One of the highlights of the Gullah Celebration is the marsh tacky horse race on Mitchelville Beach on Hilton Head Island.
The marsh tacky is a rare breed of colonial Spanish horse found in South Carolina. They are descended from Iberian horses that arrived on Spanish ships in the 1500s. The horses were abandoned along the South Carolina coast and managed to survive on their own. For centuries, these abandoned horses adapted to the environment and developed into a unique strain of colonial Spanish horse.
The breed derives the "tacky" part of their name from the English word meaning "common" or "cheap," because they were the most common horse in this area of the country for most of their history.
After the Civil War, they were commonly used by members of the Gullah community on the islands off the South Carolina shore for use in fields and gardens.
At Christmas, the Gullah men would have a horse race to determine who had bragging rights for the best horse on the island.
Here’s a story of memories of those days by Annette Cheek:
My eyes were as big as chinaware saucers as my daddy told us stories of marsh tacky horses running wild on Hilton Head Island.
My daddy was a river man, (not by trade but by passion) with reddish skin weathered by years of saltwater sting. His history lessons usually came while the “young ‘uns” were bent over a picnic table heading shrimp or picking blue crab caught earlier that day.
During those times, folks had no malls, no cable, video games or even fast food on the island. However, the river and the ocean had all the adventure we could handle. Hilton Head Island was a beautiful, tropical wilderness with no crime, no red lights and no stop signs. The island was like being in a world separate from the rest, where every day was paradise!
You could almost hear my heart beating with anticipation as the school bus approached my stop. Mr. Marston’s place was just a block from my house and he was so kind to allow our gang to ride his horses after school. We would saddle up the beautiful majestic beast and head out to Marshland Road, down Hwy. 278 then over to Folly Field Beach, racing to the water’s edge.
The weekends were full of excitement. The family tradition was to spend the day on the banks of the Broad River with family and friends. Daddy would spend the day casting his net and fishing while us young ‘uns would crab with our homemade chicken-neck bait lines. The marshland was brimming with wildlife. You could sit for hours and watch the fiddler crabs dance across the pluff mud, appear and disappear, just like magic. It was always a challenge — and not for the faint at heart — to try and catch a handful to use later for fishing bait. Sharing the catch of the day was a weekend tradition, bringing folks together that had never met.

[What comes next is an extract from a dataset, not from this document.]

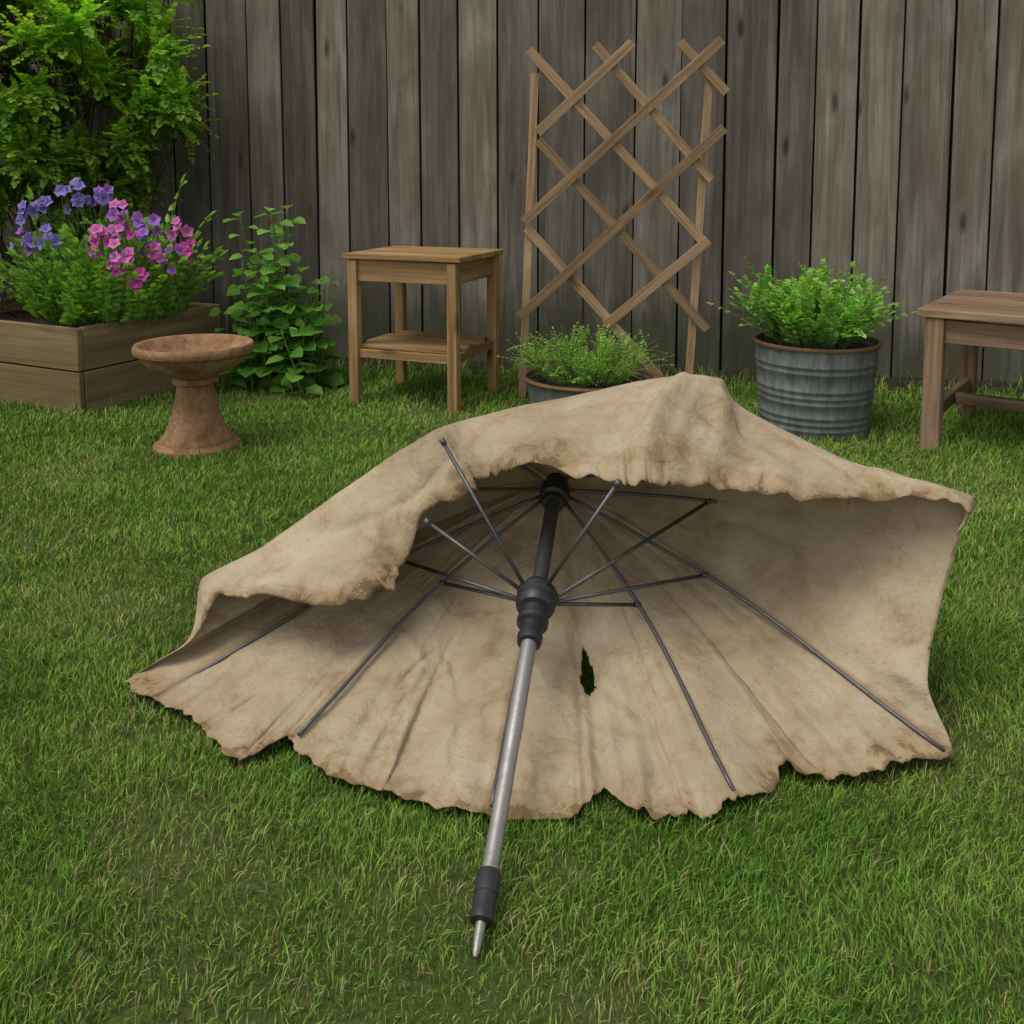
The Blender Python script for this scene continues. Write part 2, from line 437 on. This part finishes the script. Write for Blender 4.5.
strut((-.158,2.22,.588)); strut((-.19,2.15,.425)); strut((.222,2.04,.548))
b.obj('ribs_and_struts',[m_rib],smooth=True,parent=umb)

# ---------------------------------------------------------------- fence
def fy(x): return 6.02-.2*x
m_fence=wood_mat('weathered_grey_boards',(.105,.090,.070),(.20,.174,.140),(.29,.258,.213),(.11,.090,.067),.8,.9,1.0,green=(.045,.06,.025),fineamt=.45,varamt=.75)
m_gap_shade=wood_mat('gap_shade_sheet',(.012,.011,.01),(.02,.018,.016),(.03,.027,.024),(.01,.01,.01))  # near-black tone stands in for the shade in the board gaps
b=MB(); ang=math.atan(-.2); Rf=Matrix.Rotation(ang,3,'Z')
fx=V((math.cos(ang),math.sin(ang),0)); x=-6.2
org=V((0,6.02,0))
while x<6.5:
    wd=random.uniform(.205,.295)
    c=org+fx*(x+wd/2)+V((0,random.uniform(-.006,.006),1.22+random.uniform(-.012,.012)))
    Rb=Rf@Matrix.Rotation(random.uniform(-.004,.004),3,'Y')@Matrix.Rotation(random.uniform(-.02,.02),3,'Z')
    b.box(c,(wd-random.uniform(.007,.018),.022,2.44),Rb,0,warp=.002)
    x+=wd
nb=Rf@V((0,1,0))
b.box(org+nb*.05+V((0,0,1.2)),(12.8,.02,2.36),Rf,1)  # sheet added behind the boards to block sky and keep gaps dark
for z in (.4,2.0): b.box(org+nb*.105+V((0,0,z)),(12.8,.06,.09),Rf,0)
b.obj('wooden_fence',[m_fence,m_gap_shade],bevel=.003)

# ---------------------------------------------------------------- trellis
m_trel=wood_mat('trellis_wood',(.22,.13,.065),(.39,.25,.135),(.52,.36,.215),(.24,.16,.09),.5,.75,1.4)
b=MB(); Y=5.15
def tp(x,z,dy=0): return (x,Y+dy,z)
b.beam(tp(.118,1.69,.03),tp(.052,-.03,.03),.040,.022)
b.beam(tp(1.005,1.66,.03),tp(.925,-.03,.03),.040,.022)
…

Hot, humid mornings with air as thick as cotton started each long summer day and ended at sunset being covered with the familiar smell of Pluff Mud. It was time for supper and time to settle down and dream of tomorrows adventures.
Most every morning the gang would meet up down on the bank of the broad river, climbing the huge moss covered water oak trees that lined the river bank, watching for pirates and throwing together any makeshift raft we could muster up. Hence the name forced upon us by my daddy - “river rats”.
I guess you could say the “River Rats were daydreamers. We could sit on the bank of the broad for hours just coming up with all sorts of ideas and plans for mischief.
At dusk when the stars begin to pop out at you like pop corn, you could lay back on the ground and lookup and imagine all kind of stories of adventure. In the Bright sunshine, you could look up at the sky and imagine places and people you have never seen before. Daydreamers have the ability to go to far away places and experiences adventures which only ponder in one’s imagination. Sharing dreams is exactly what the “river rats” did. The “river rats” traveled to places only available in one’s deepest corner, where pirates roamed the rivers and monsters came from the deep.
It was always comforting to have a friend along when sharing such dreams.
Now, I don’t know about any wild horses but there was plenty of wild life and a whole lot to learn in the adventure of the “river rats” on Marsh Tacky Island.